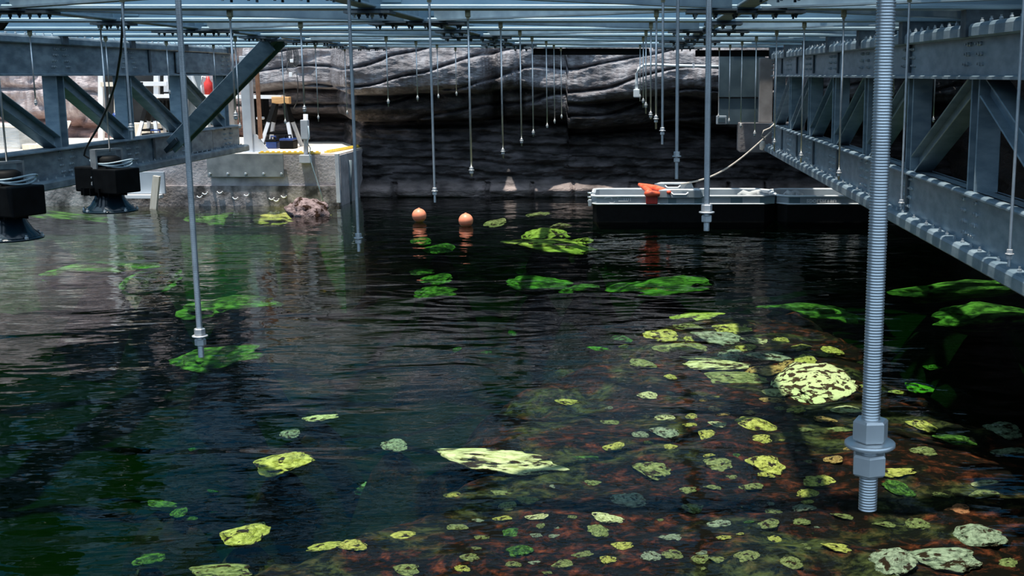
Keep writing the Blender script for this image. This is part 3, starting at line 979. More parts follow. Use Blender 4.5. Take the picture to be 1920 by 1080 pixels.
sawhorse(258, 306, 190, 262, 18.6, 'black and grey sawhorse with orange wood top seen through the weathered truss')
a, b = at(268, 180, 18.0), at(531, 182, 17.6)
tag(MB().bar(a, b, .12, .05).build('work_plank', M_WHITE), 'long white plank laid across the two sawhorses', 'plank')
def machine(px, py, w, h, Y, lab, red=False):
    c = at(px, py, Y)
    r = empty('power_tool', (c.x, Y, c.z - h / 2))
    part(MB().cbox((c.x, Y, c.z), (w, .3, h), .03), 'body', M_BLACK, r)
    for q in range(5):
        part(MB().box((c.x + (q - 2) * w * .16, Y - .16, c.z + h * .1), (.02, .03, h * .6)), 'cooling_fin', M_BLACK, r)
    part(MB().tube([(c.x - w * .2, Y - .1, c.z + h * .5), (c.x - w * .2, Y - .12, c.z + h * .5 + .08), (c.x + w * .2, Y - .12, c.z + h * .5 + .08), (c.x + w * .2, Y - .1, c.z + h * .5)], .015, 8), 'handle', M_BLACK, r)
    part(MB().lathe([(.05, 0), (.06, .01), (.06, .03), (.05, .04)], (c.x + w * .3, Y - .16, c.z - h * .3), 14), 'dial', M_WHITE, r)
    part(MB().box((c.x, Y, (c.z - h / 2 + PZ) / 2), (w * .4, .18, max(.04, c.z - h / 2 - PZ))), 'stand', M_BLACK, r)
    tag(r, lab, 'tool')
machine(322, 205, .34, .34, 18.2, 'dark ribbed power tool between the truss diagonals under the white plank')
machine(484, 208, .26, .40, 17.9, 'black power tool standing between the column and the sawhorse')
machine(412, 222, .2, .2, 18.0, 'small black power tool behind the slanting strut')
# toolbox and blue case under the sawhorse
def case(px, py, w, h, Y, m_, lab, cat='case', name='tool_case'):
    c = at(px, py, Y)
    r = empty(name, (c.x, Y, PZ))
    part(MB().cbox((c.x, Y, PZ + h / 2 + .005), (w, .26, h), .02), 'body', m_, r)
    part(MB().cbox((c.x, Y - .01, PZ + h + .012), (w * .96, .24, .03), .008), 'lid', M_BLACK if m_ is not M_BLACK else M_BLUE, r)
    part(MB().tube([(c.x - w * .2, Y, PZ + h + .02), (c.x - w * .2, Y, PZ + h + .07), (c.x + w * .2, Y, PZ + h + .07), (c.x + w * .2, Y, PZ + h + .02)], .012, 8), 'handle', m_, r)
    tag(r, lab, cat)
case(513, 268, .16, .11, 17.35, M_BLUE, 'blue tool case on the platform under the wood-topped sawhorse')
case(541, 266, .20, .13, 17.3, M_BLACK, 'black tool case with blue lid beside the blue case on the platform')
case(292, 255, .34, .16, 18.2, M_BLUE, 'blue tool case under the sawhorse seen through the weathered truss')
# red and white bucket, red extinguisher
c = at(370, 205, 18.2)
r = empty('bucket', (c.x, 18.2, PZ))
part(MB().lathe([(.11, PZ + .01), (.14, PZ + .34)], (c.x, 18.2, 0), 20), 'pail', M_WHITE, r)
part(MB().lathe([(.145, PZ + .34), (.145, PZ + .38)], (c.x, 18.2, 0), 20), 'rim', M_RED, r)
tag(r, 'white bucket with red rim behind the weathered truss', 'bucket')
c = at(391, 168, 18.6)
r = empty('fire_extinguisher', c)
part(MB().lathe([(.0, c.z - .16), (.06, c.z - .15), (.065, c.z + .1), (.03, c.z + .15), (.02, c.z + .2)], (c.x, 18.6, 0), 16), 'cylinder', M_RED, r)
part(MB().tube([(c.x, 18.6, c.z + .18), (c.x - .08, 18.58, c.z + .2), (c.x - .1, 18.56, c.z + .05), (c.x - .08, 18.55, c.z - .1)], .012, 6), 'hose', M_WHITE, r)
part(MB().box((c.x, 18.72, c.z - .02), (.26, .05, .7)), 'backboard', M_CONC, r)
part(MB().box((c.x, 18.72, (c.z - .37 + PZ) / 2), (.06, .05, c.z - .37 - PZ)), 'stake', M_CONC, r)
tag(r, 'red fire extinguisher with white hose on a grey board behind the truss', 'extinguisher')

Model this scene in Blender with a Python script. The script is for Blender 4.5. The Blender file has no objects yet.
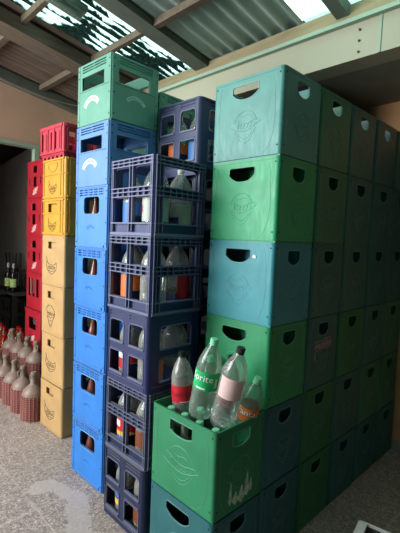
import bpy, bmesh, math, random
from mathutils import Vector, Matrix
from mathutils.geometry import delaunay_2d_cdt

random.seed(7)
PI = math.pi
SC = bpy.context.scene
COL = SC.collection


# ----------------------------------------------------------------------------- materials
def lin(c):
    return tuple(((v / 255.0) / 12.92 if v / 255.0 <= .04045 else ((v / 255.0 + .055) / 1.055) ** 2.4) for v in c)


RGB = {}


def pale_edge_of(mat):
    """paler copy for raised lips and ribs: rubbed plastic with edge highlights painted in"""
    return plastic('pale_edge_' + mat.name, tuple(min(255, int(v * .72 + (70 if 'navy' in mat.name else 60))) for v in RGB[mat.name]), .5, .0, .03)


class NT:
    """small helper around a node tree"""
    def __init__(self, name):
        self.m = bpy.data.materials.new(name)
        self.m.use_nodes = True
        self.t = self.m.node_tree
        self.t.nodes.clear()
        self.out = self.n('ShaderNodeOutputMaterial')

    def n(self, kind, **kw):
        nd = self.t.nodes.new(kind)
        for k, v in kw.items():
            if k in nd.bl_rna.properties.keys():
                setattr(nd, k, v)
            else:
                nd.inputs[k.replace('_', ' ')].default_value = v
        return nd

    def l(self, a, b):
        self.t.links.new(a, b)

    def math(self, op, a, b=None, c=None):
        nd = self.n('ShaderNodeMath', operation=op)
        for i, v in enumerate((a, b, c)):
            if v is None:
                continue
            if isinstance(v, (int, float)):
                nd.inputs[i].default_value = v
            else:
                self.l(v, nd.inputs[i])
        return nd.outputs[0]

    def mixc(self, fac, a, b):
        nd = self.n('ShaderNodeMix', data_type='RGBA')
        for sock, v in ((nd.inputs[0], fac), (nd.inputs[6], a), (nd.inputs[7], b)):
            if isinstance(v, (int, float)):
                sock.default_value = v
            elif isinstance(v, tuple):
                sock.default_value = (*v[:3], 1)
            else:
                self.l(v, sock)
        return nd.outputs[2]

    def ramp(self, fac, stops):
        nd = self.n('ShaderNodeValToRGB')
        while len(nd.color_ramp.elements) < len(stops):
            nd.color_ramp.elements.new(.5)
        for e, (p, c) in zip(nd.color_ramp.elements, stops):
            e.position = p
            e.color = (*c, 1) if isinstance(c, tuple) else (c, c, c, 1)
        self.l(fac, nd.inputs[0])
        return nd.outputs[0]

    def coord(self, which='Object'):
        return self.n('ShaderNodeTexCoord').outputs[which]

    def noise(self, vec, scale, detail=3, rough=.55, dist=0):
        nd = self.n('ShaderNodeTexNoise', Scale=scale, Detail=detail, Roughness=rough, Distortion=dist)
        self.l(vec, nd.inputs['Vector'])
        return nd.outputs['Fac']


MATS = {}


def plastic(name, rgb, rough=.42, dust=0.0, scuff=.06, spec=.4, vary=.12):
    """moulded plastic: faint mottling, scuffs, and settled dust on upward faces when asked"""
    if name in MATS:
        return MATS[name]
    RGB[name] = rgb
    k = NT(name)
    c = lin(rgb)
    co = k.coord()
    n1 = k.noise(co, 7, 4)
    base = k.mixc(k.ramp(n1, [(.3, 0.), (.75, 1.)]), tuple(v * (1 - vary) for v in c), tuple(min(1, v * (1 + vary)) for v in c))
    mp = k.n('ShaderNodeMapping')
    mp.inputs['Scale'].default_value = (30, 30, 6)
    k.l(co, mp.inputs[0])
    n2 = k.noise(mp.outputs[0], 2.2, 6, .7)
    pale = tuple(v * .55 + .25 for v in c)
    base = k.mixc(k.math('MULTIPLY', k.ramp(n2, [(.60, 0.), (.74, 1.)]), scuff * 3), base, pale)
    if dust > 0:
        g = k.n('ShaderNodeNewGeometry')
        sp = k.n('ShaderNodeSeparateXYZ')
        k.l(g.outputs['Normal'], sp.inputs[0])
        up = k.ramp(sp.outputs[2], [(.55, 0.), (.9, 1.)])
        base = k.mixc(k.math('MULTIPLY', up, dust), base, lin((165, 158, 156)))
    b = k.n('ShaderNodeBsdfPrincipled')
    k.l(base, b.inputs['Base Color'])
    k.l(k.ramp(n2, [(.3, rough - .06), (.8, rough + .2)]), b.inputs['Roughness'])
    b.inputs['Specular IOR Level'].default_value = spec
    bp = k.n('ShaderNodeBump', Strength=.08, Distance=.004)
    k.l(n2, bp.inputs['Height'])
    k.l(bp.outputs[0], b.inputs['Normal'])
    k.l(b.outputs[0], k.out.inputs[0])
    MATS[name] = k.m
    return k.m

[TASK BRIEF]
Exactly how many lines of the listing above contain the string "this"? Give no more than the number.

[SOLVED EXERCISE]
2